#### Data section:
## Start

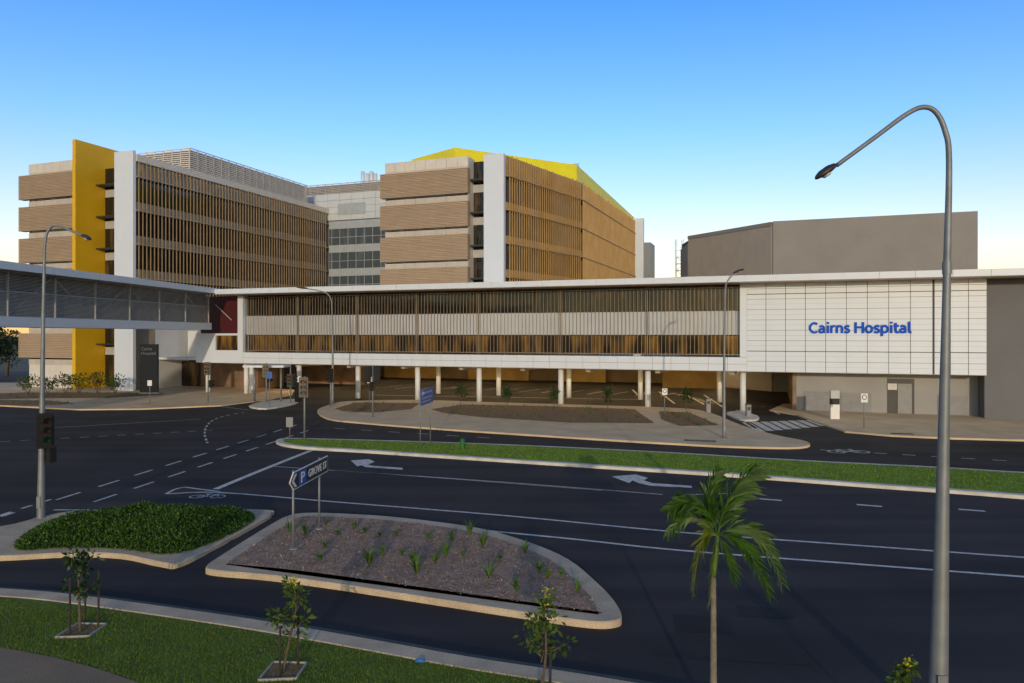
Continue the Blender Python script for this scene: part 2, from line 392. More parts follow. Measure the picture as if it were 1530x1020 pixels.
def bike(px, py, sc=1., ang=0.):
    c = gp(px, py); m = MB(); ca, sa = math.cos(ang), math.sin(ang)
    T = lambda x, y: Vector((c.x+(x*ca-y*sa)*sc, c.y+(x*sa+y*ca)*sc, 0))
    for wx in (-.55,.55):
        stripe(m, [T(wx+.36*math.cos(t*.5236), .36*math.sin(t*.5236)) for t in range(13)], .09*sc)
    stripe(m, [T(-.55,0),T(-.2,.55),T(.35,.5),T(.55,0)], .09*sc); stripe(m, [T(-.2,.55),T(0,0),T(.35,.5)], .09*sc, .0125)
    stripe(m, [T(-.55,0),T(0,0)], .09*sc, .013); stripe(m, [T(.35,.5),T(.3,.75),T(.55,.75)], .08*sc, .0135); stripe(m, [T(-.35,.66),T(-.05,.66)], .1*sc, .013)
    m.build('bicycle_symbol', m_line, road)
bike(310, 742, .75); bike(1268, 675, 1.2)
# zebra crossing and drive lines
for i in range(8):
    a = gp(1138+i*13.5, 645-i*1.2); b = gp(1112+i*13.5+2, 631-i*.5)
    m = MB(); stripe(m, [a, b], .55); m.build('crossing_bar', m_line, road)
for a, b in (((985,585),(1008,603)),((1018,586),(1052,604)),((1052,590),(1080,608)),((945,582),(955,592)),((1130,628),(1100,612)),((1100,622),(1130,640)),((1150,612),(1165,619)),((560,590),(960,597))):
    m = MB(); stripe(m, [a, b], .2); m.build('lane_line', m_line, road)
for i in range(6):
    m = MB(); stripe(m, [(1004+i*9, 588+i*2.4),(1022+i*9, 590+i*2.4)], .3); m.build('lane_dash', m_line, road)
for i in range(14):      # parking bays under the building
    p = BF @ Vector((14+i*2.6, 13.2, 0)); q = BF @ Vector((14.9+i*2.6, 18., 0)); m = MB(); stripe(m, [p, q], .14); m.build('parking_line', m_line, road)

# pavements and islands
isl = smooth(G([(474,614),(490,606),(520,600),(620,598),(720,601),(820,604),(920,607),(985,609),(1050,614),(1108,636),(1160,651),(1207,661),(1195,669),(1100,668),(1000,663),(900,657),(760,648),(640,640),(540,632),(490,626)], .06), 4)
slab(isl, .12, m_pave, 'forecourt_pavement')
lp = G([(-400,600),(-200,606),(0,606),(120,612),(215,611),(330,606),(395,598),(436,590),(440,583),(350,577),(200,572),(0,572),(-400,572)], .06)
slab(lp, .12, m_pave, 'entrance_pavement')
rp_ = G([(1150,613),(1190,620),(1232,635),(1262,645),(1330,651),(1420,655),(1530,658),(1800,668),(2000,676),(2000,620),(1475,610),(1300,606),(1170,604)], .06)
slab(rp_, .12, m_pave, 'side_pavement')
slab(smooth(G([(372,607),(398,600),(440,597),(442,603),(398,611)], .06), 3), .14, m_kerbw, 'traffic_island')
slab(smooth(G([(1085,618),(1105,615),(1132,622),(1130,628),(1105,627)], .06), 3), .14, m_kerbw, 'gate_island')
def bed(name, l, mat, zz, sm=1):
    p = smooth(G(l, zz), sm); o = MB().sheet([Vector((q.x,q.y,zz)) for q in p]).build(name, mat); o['kind'] = 'structure'; return p
bed1 = bed('planting_bed', [(500,610),(532,601),(628,602),(614,611),(560,616),(512,614)], m_soil, .135)
bed2 = bed('planting_bed', [(644,611),(692,604),(800,606),(948,611),(962,621),(978,632),(850,631),(720,623),(660,616)], m_soil, .135)
bed3 = bed('planting_bed', [(985,614),(1030,616),(1075,635),(1015,636),(988,626)], m_soil, .135)
bed4 = bed('planting_bed', [(-60,597),(0,597),(70,598),(112,602),(60,606),(-60,604)], m_soil, .135)
bed5 = bed('planting_bed', [(-60,590),(40,586),(190,586),(250,589),(160,594),(40,595),(-60,597)], m_soil, .14)
mp = smooth(G([(414,662),(425,656),(500,657),(640,661),(800,667),(1000,677),(1200,689),(1400,699),(1530,707),(1900,728),(1900,778),(1530,743),(1300,726),(1100,711),(900,698),(700,685),(550,675),(450,669)], .08), 4)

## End

#### Short exercise:
Transcribe the full listing above exactly as it stands, minus the pictures.

#### Final result:
Continue the Blender Python script for this scene: part 2, from line 392. More parts follow. Measure the picture as if it were 1530x1020 pixels.
def bike(px, py, sc=1., ang=0.):
    c = gp(px, py); m = MB(); ca, sa = math.cos(ang), math.sin(ang)
    T = lambda x, y: Vector((c.x+(x*ca-y*sa)*sc, c.y+(x*sa+y*ca)*sc, 0))
    for wx in (-.55,.55):
        stripe(m, [T(wx+.36*math.cos(t*.5236), .36*math.sin(t*.5236)) for t in range(13)], .09*sc)
    stripe(m, [T(-.55,0),T(-.2,.55),T(.35,.5),T(.55,0)], .09*sc); stripe(m, [T(-.2,.55),T(0,0),T(.35,.5)], .09*sc, .0125)
    stripe(m, [T(-.55,0),T(0,0)], .09*sc, .013); stripe(m, [T(.35,.5),T(.3,.75),T(.55,.75)], .08*sc, .0135); stripe(m, [T(-.35,.66),T(-.05,.66)], .1*sc, .013)
    m.build('bicycle_symbol', m_line, road)
bike(310, 742, .75); bike(1268, 675, 1.2)
# zebra crossing and drive lines
for i in range(8):
    a = gp(1138+i*13.5, 645-i*1.2); b = gp(1112+i*13.5+2, 631-i*.5)
    m = MB(); stripe(m, [a, b], .55); m.build('crossing_bar', m_line, road)
for a, b in (((985,585),(1008,603)),((1018,586),(1052,604)),((1052,590),(1080,608)),((945,582),(955,592)),((1130,628),(1100,612)),((1100,622),(1130,640)),((1150,612),(1165,619)),((560,590),(960,597))):
    m = MB(); stripe(m, [a, b], .2); m.build('lane_line', m_line, road)
for i in range(6):
    m = MB(); stripe(m, [(1004+i*9, 588+i*2.4),(1022+i*9, 590+i*2.4)], .3); m.build('lane_dash', m_line, road)
for i in range(14):      # parking bays under the building
    p = BF @ Vector((14+i*2.6, 13.2, 0)); q = BF @ Vector((14.9+i*2.6, 18., 0)); m = MB(); stripe(m, [p, q], .14); m.build('parking_line', m_line, road)

# pavements and islands
isl = smooth(G([(474,614),(490,606),(520,600),(620,598),(720,601),(820,604),(920,607),(985,609),(1050,614),(1108,636),(1160,651),(1207,661),(1195,669),(1100,668),(1000,663),(900,657),(760,648),(640,640),(540,632),(490,626)], .06), 4)
slab(isl, .12, m_pave, 'forecourt_pavement')
lp = G([(-400,600),(-200,606),(0,606),(120,612),(215,611),(330,606),(395,598),(436,590),(440,583),(350,577),(200,572),(0,572),(-400,572)], .06)
slab(lp, .12, m_pave, 'entrance_pavement')
rp_ = G([(1150,613),(1190,620),(1232,635),(1262,645),(1330,651),(1420,655),(1530,658),(1800,668),(2000,676),(2000,620),(1475,610),(1300,606),(1170,604)], .06)
slab(rp_, .12, m_pave, 'side_pavement')
slab(smooth(G([(372,607),(398,600),(440,597),(442,603),(398,611)], .06), 3), .14, m_kerbw, 'traffic_island')
slab(smooth(G([(1085,618),(1105,615),(1132,622),(1130,628),(1105,627)], .06), 3), .14, m_kerbw, 'gate_island')
def bed(name, l, mat, zz, sm=1):
    p = smooth(G(l, zz), sm); o = MB().sheet([Vector((q.x,q.y,zz)) for q in p]).build(name, mat); o['kind'] = 'structure'; return p
bed1 = bed('planting_bed', [(500,610),(532,601),(628,602),(614,611),(560,616),(512,614)], m_soil, .135)
bed2 = bed('planting_bed', [(644,611),(692,604),(800,606),(948,611),(962,621),(978,632),(850,631),(720,623),(660,616)], m_soil, .135)
bed3 = bed('planting_bed', [(985,614),(1030,616),(1075,635),(1015,636),(988,626)], m_soil, .135)
bed4 = bed('planting_bed', [(-60,597),(0,597),(70,598),(112,602),(60,606),(-60,604)], m_soil, .135)
bed5 = bed('planting_bed', [(-60,590),(40,586),(190,586),(250,589),(160,594),(40,595),(-60,597)], m_soil, .14)
mp = smooth(G([(414,662),(425,656),(500,657),(640,661),(800,667),(1000,677),(1200,689),(1400,699),(1530,707),(1900,728),(1900,778),(1530,743),(1300,726),(1100,711),(900,698),(700,685),(550,675),(450,669)], .08), 4)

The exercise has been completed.